Principal Rollin T. Gridley Dies
TUCSON, Ariz. (AP) Aug 10, 2000
Longtime football coach Rollin T. Gridley whose players included Frank Borman of the U.S. space program, died Tuesday. He was 96.
|
Borman, who circled the moon as commander of the 1968 Apollo 8 mission, praised Gridley
in his autobiography as having been a pivotal person in his life.
Gridley served as football and basketball coach variously at Tucson High from 1927 through
1947. He played football at the University of Arizona for J. F. "Pop" McKale. He coached the
Tucson High basketball team, winning the state championship in the 1933-34 season. His
football teams at Tucson High were undefeated through three seasons beginning in 1943.
He later held administrative positions with a number of Tucson schools.

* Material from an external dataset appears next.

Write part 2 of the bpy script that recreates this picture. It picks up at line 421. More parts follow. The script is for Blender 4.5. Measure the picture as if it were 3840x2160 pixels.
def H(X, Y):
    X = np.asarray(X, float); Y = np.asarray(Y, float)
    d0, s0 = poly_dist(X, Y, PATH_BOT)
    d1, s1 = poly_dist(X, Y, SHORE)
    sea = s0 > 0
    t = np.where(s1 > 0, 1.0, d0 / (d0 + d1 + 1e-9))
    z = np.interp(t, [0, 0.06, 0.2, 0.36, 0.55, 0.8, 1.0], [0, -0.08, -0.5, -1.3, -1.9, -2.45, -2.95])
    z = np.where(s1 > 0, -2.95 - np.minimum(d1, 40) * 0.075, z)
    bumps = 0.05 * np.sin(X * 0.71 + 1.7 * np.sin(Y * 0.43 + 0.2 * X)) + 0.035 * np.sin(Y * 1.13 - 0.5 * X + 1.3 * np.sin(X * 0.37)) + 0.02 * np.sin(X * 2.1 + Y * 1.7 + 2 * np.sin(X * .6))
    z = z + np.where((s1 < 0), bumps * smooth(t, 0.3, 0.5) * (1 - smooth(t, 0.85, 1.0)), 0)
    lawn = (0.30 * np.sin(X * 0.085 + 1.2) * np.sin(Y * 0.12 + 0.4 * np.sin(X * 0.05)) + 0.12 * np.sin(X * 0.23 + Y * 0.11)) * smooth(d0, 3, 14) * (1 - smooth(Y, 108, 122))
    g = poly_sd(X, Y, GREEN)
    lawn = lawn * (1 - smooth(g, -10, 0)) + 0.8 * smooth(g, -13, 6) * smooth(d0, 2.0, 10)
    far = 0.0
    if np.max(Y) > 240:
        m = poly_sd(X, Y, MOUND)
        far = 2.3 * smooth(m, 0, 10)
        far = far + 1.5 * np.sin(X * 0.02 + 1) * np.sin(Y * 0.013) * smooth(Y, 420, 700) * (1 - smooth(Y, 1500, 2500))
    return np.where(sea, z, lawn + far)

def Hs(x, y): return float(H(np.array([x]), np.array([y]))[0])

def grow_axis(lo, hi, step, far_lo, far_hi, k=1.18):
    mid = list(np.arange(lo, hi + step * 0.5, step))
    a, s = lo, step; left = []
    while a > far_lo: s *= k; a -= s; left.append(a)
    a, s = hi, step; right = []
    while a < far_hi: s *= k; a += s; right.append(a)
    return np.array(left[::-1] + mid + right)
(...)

"He just stood for all the right things,'' Borman, the former president of Eastern Airlines who
now resides in Las Cruces, N.M., said in an interview this summer. ``Discipline was a
hallmark.''
Gridley is a member of the Arizona Basketball Hall of Fame and the Arizona Coaches
Association Hall of Fame.
In June, the Tucson Unified School District governing board voted to name the football
stadium at Tucson High Magnet School after Gridley. The vote made the former coach the
first person to have two district facilities - the stadium and Gridley Middle School - bear his
name.
That he stayed in Arizona was almost happenstance. He had been en route to University of
California at Berkeley in 1924 but became caught up in University of Arizona coach J.F.
``Pop'' McKale football program and stayed.
Gridley is survived by daughters Anderson and Jeanette Johnson, both of Tucson, and five
grandchildren. Funeral arrangements were pending Wednesday.